When it became clear that the social workers were planning to apply for a full care order, to take the children into foster care, the parents were advised to leave the country immediately, while they could still legally do so. Arriving in Dublin, they were met by members of a “network” that has assisted scores of parents fleeing to Ireland to escape from UK social workers, one of whom described the couple as “intelligent, cultured people with four beautiful, well-behaved children”.

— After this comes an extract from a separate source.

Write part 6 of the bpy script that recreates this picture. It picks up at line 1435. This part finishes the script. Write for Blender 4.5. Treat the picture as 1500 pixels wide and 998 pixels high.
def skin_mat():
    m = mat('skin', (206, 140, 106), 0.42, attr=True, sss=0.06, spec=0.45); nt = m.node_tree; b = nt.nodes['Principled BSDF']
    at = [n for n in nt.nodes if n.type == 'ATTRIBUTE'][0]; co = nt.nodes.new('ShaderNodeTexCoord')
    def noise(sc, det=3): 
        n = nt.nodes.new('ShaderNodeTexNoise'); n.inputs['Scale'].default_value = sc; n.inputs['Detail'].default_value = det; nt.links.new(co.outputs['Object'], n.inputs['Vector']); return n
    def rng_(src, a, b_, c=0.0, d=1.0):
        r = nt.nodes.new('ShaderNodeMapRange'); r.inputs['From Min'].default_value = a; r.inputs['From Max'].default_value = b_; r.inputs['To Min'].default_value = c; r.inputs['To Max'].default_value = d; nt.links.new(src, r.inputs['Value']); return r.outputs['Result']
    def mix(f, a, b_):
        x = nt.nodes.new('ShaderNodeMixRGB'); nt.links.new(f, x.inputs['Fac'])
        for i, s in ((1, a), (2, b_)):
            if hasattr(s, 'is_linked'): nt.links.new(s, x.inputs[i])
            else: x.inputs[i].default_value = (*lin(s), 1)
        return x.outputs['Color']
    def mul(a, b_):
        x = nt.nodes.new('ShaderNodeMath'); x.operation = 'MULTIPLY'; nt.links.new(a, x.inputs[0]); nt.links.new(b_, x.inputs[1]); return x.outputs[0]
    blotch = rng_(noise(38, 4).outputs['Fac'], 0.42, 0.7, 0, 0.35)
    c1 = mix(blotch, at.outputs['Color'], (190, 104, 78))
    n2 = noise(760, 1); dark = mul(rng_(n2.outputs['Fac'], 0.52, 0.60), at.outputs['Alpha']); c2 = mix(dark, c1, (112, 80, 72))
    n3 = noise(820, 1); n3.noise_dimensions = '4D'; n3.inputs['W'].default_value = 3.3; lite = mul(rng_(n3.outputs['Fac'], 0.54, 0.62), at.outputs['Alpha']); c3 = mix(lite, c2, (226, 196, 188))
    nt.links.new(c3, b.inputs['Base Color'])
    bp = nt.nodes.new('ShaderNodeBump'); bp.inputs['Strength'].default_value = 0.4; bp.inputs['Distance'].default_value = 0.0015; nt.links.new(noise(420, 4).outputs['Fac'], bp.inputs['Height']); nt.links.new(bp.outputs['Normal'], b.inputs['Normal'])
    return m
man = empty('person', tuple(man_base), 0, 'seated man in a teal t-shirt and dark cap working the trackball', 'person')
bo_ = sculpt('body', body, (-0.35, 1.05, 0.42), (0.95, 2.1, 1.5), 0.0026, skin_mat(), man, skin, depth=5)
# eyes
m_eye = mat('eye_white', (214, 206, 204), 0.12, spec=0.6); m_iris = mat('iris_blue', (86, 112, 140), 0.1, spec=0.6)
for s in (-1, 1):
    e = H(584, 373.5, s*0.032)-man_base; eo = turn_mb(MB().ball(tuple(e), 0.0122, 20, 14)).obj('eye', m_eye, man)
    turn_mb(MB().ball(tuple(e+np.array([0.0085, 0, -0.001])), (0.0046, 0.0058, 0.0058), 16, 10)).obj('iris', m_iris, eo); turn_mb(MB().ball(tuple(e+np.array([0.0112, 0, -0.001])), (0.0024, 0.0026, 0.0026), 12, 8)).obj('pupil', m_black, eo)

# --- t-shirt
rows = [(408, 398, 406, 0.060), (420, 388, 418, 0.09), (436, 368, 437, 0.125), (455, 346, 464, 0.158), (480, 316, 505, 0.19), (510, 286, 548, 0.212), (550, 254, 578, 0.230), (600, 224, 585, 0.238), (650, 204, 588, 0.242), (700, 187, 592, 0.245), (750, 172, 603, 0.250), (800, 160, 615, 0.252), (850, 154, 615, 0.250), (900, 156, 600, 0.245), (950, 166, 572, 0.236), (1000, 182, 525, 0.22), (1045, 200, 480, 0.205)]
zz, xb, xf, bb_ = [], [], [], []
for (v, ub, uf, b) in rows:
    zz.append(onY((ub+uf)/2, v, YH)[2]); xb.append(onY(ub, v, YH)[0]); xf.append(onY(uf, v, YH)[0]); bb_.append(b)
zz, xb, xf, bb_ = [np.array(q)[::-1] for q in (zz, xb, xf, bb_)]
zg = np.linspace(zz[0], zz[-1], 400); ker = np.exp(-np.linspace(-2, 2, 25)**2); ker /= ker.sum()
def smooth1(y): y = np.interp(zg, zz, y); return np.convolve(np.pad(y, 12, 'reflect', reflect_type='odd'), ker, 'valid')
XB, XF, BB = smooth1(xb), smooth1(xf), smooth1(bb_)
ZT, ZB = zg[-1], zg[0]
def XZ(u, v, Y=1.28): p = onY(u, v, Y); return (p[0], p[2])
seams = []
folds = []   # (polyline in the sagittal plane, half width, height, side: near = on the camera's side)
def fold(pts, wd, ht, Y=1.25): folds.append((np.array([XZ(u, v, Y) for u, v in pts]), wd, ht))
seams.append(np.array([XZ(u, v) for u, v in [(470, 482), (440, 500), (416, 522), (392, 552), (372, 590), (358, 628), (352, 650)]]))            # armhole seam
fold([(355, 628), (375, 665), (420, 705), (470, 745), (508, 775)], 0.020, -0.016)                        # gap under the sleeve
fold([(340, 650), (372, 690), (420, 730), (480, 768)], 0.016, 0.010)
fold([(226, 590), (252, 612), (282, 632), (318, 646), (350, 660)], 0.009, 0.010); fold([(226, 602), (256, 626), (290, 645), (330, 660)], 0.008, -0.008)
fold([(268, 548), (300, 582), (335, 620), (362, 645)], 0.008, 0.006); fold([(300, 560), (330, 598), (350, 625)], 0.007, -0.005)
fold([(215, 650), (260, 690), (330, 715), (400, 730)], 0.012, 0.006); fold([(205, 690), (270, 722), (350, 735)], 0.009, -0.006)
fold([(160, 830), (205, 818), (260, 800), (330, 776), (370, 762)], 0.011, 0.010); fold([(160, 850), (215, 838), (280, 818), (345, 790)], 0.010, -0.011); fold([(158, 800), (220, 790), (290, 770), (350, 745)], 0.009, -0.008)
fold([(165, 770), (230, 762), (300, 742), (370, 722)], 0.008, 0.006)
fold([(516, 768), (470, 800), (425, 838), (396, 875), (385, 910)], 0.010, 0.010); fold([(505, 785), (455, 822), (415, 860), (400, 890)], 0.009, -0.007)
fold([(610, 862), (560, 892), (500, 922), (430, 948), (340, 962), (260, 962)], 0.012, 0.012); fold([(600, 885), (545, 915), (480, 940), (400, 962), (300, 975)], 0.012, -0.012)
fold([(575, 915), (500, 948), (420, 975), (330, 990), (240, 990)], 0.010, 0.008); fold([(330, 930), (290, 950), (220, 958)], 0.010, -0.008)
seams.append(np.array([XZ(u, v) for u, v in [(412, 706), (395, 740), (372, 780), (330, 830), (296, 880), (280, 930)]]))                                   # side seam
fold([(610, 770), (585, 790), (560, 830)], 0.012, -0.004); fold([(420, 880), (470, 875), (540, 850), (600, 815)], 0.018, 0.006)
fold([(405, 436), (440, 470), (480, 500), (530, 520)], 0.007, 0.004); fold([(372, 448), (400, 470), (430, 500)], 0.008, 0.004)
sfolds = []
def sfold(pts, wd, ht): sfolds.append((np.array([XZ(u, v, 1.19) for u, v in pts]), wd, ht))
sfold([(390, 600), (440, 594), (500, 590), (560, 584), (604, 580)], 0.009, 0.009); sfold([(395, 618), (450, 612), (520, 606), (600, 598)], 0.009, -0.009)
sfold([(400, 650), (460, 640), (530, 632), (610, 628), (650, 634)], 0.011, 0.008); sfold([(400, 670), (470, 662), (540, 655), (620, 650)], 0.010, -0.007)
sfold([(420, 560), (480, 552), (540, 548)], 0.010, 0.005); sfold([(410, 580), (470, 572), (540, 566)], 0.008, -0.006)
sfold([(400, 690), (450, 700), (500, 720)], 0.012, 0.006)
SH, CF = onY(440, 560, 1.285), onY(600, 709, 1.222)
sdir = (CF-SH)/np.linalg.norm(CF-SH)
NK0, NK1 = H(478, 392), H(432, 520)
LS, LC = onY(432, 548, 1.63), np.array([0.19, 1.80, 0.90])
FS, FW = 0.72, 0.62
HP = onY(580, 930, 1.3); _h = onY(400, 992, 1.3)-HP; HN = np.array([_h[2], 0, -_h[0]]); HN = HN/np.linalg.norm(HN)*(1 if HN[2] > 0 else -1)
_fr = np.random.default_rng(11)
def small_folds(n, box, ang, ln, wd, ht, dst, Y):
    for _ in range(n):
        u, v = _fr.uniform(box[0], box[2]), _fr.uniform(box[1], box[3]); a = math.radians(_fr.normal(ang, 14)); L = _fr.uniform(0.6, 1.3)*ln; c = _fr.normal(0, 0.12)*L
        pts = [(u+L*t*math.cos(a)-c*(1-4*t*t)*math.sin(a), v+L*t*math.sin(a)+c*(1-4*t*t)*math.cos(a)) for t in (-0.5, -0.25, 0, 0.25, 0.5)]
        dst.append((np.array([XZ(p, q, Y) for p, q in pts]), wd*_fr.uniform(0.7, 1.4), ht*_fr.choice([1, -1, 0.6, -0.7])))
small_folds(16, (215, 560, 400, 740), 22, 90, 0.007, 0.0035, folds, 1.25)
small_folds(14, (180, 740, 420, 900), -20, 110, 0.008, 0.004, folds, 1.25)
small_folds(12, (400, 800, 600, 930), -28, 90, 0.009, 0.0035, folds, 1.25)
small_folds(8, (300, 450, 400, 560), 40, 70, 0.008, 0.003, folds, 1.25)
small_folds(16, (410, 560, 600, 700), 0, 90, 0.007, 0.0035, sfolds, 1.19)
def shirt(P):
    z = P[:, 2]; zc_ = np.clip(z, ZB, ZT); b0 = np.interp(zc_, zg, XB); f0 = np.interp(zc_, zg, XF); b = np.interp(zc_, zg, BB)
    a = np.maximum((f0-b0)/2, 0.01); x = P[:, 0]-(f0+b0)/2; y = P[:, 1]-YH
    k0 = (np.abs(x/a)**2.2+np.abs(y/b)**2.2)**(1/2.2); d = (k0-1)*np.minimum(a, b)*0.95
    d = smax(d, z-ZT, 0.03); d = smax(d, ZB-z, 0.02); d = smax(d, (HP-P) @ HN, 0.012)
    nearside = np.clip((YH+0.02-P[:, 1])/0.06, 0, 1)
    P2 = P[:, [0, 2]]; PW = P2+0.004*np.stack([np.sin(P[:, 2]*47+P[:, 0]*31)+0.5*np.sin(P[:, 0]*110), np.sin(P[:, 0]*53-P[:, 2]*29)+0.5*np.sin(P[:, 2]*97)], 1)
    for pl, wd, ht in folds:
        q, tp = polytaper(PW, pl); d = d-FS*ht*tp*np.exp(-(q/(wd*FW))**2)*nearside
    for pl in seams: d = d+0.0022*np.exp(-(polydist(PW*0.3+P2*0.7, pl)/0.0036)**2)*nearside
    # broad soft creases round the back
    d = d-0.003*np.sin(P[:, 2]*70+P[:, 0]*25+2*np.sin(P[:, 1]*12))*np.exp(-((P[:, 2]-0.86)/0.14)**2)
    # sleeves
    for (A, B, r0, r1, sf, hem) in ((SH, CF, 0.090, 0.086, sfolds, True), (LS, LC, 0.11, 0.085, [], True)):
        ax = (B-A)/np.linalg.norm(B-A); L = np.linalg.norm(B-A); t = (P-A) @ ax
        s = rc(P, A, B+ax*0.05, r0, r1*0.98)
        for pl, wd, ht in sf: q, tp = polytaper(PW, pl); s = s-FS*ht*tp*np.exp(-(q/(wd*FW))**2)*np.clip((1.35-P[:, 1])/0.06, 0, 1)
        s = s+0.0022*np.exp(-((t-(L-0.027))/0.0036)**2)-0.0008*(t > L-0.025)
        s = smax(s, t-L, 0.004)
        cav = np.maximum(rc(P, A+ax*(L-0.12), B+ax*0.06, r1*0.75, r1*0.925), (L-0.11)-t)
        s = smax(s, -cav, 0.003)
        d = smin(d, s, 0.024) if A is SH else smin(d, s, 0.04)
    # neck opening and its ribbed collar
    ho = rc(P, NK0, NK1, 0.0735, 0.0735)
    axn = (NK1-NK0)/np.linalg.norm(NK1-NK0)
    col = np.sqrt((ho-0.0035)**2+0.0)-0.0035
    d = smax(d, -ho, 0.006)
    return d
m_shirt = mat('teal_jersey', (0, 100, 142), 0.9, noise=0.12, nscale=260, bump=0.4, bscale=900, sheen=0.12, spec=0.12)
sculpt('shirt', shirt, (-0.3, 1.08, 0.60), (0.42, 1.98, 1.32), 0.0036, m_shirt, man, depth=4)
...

The next day, when the family had been given temporary passports by the Latvian embassy in Dublin and booked their flight to Riga, the social workers discovered what had happened. Judge Duggan issued an order that the parents must, on pain of imprisonment, return the children to Britain immediately, with copies to be sent to the Irish and Latvian authorities. Seemingly contrary to a recent ruling by Lord Justice Munby, the head of the family courts, that local authorities in such cases can be named, Duggan insisted that in this case it would be a contempt of court, punishable by imprisonment.
"The Latvian authorities are particularly exercised about the treatment of their nationals by social services in Britain"
When the family checked in at Dublin airport they were detained by six police, clutching a copy of the judge’s order. But having interviewed each member of the family separately, the police waved them on. On arriving at Riga, the family was again stopped by police, again holding a copy of Duggan’s order. Again, after brief discussion, they sent the family happily on its way.
The Latvian authorities are particularly exercised about the treatment of their nationals by social services in Britain. A case earlier this year attracted big publicity in Latvia, when senior representatives of its foreign and justice ministries vainly attempted to intervene in the Court of Appeal on behalf of a Latvian mother whose daughter had been sent for adoption.
In this latest case of the family that got away (but which Judge Duggan does not allow us to name), the conduct of the Irish and Latvian police seems yet further evidence of just how little confidence foreign authorities now have in the fairness and legality of Britain’s increasingly notorious system of “child protection”.